The Single Source of Truth Advantage
Companies with a fully centralized single source of truth (SSOT) for customer data reported significantly better outcomes. Those with a SSOT saw 44% revenue growth compared to 8% for those without. A SSOT also correlated with faster marketing cycles, more effective data usage, and stronger returns from experimentation. However, only 46% of organizations report having such a centralized system.
Real-Time Personalization Remains Aspirational
Despite industry hype, only 12% of marketers use mostly real-time signals to execute campaigns. The vast majority — 85% — rely on historical data or a mix of historical and real-time data. This suggests that real-time personalization, a key promise of AI-driven marketing, remains out of reach for most organizations due to data latency and fragmented systems.

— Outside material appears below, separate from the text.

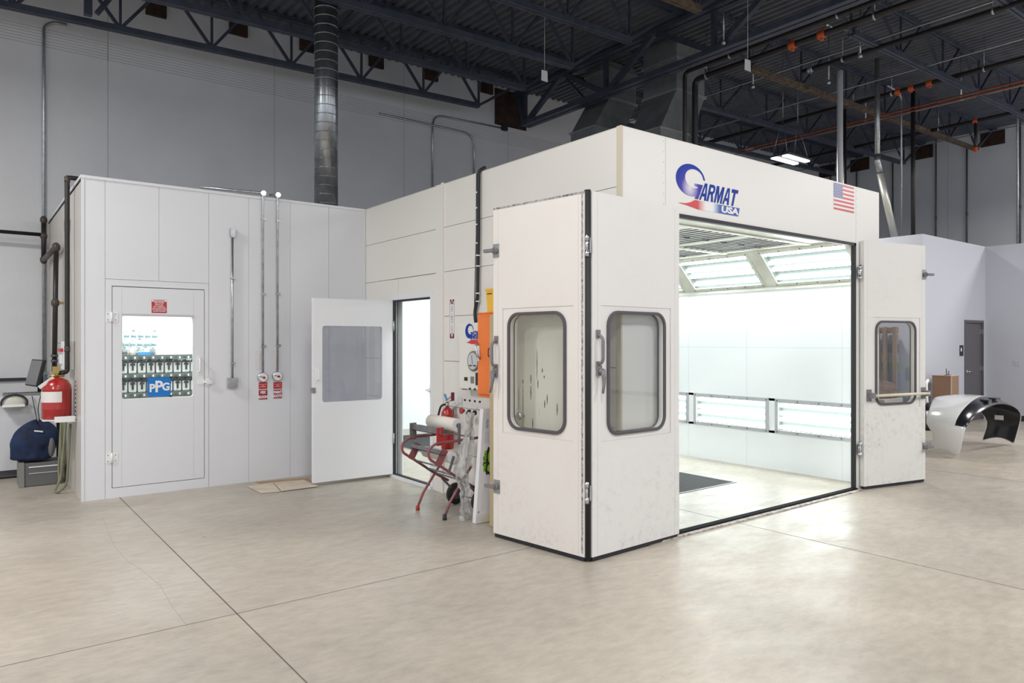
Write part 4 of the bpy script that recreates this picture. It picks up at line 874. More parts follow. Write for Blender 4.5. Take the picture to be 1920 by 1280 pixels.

Where the Data Lives Matters
The location of the SSOT also affects performance. Organizations using data clouds or lakes for their source of truth were less likely to struggle with measuring impact (42% vs. 54%) and managing manual work (31% vs. 38%) compared to those relying on marketing suites. The report recommends bringing AI closer to the data source — running models directly within cloud data infrastructure — rather than moving data between fragmented systems.
Bottom Line
The 2026 AI and Marketing Performance Index makes a practical point: AI adoption alone doesn't solve marketing problems. Without clean, centralized, and causally linked data, even the best AI tools will produce unreliable results. Teams should prioritize data infrastructure — specifically a single source of truth in a data cloud or lake — before expecting AI to deliver on its personalization and experimentation promises.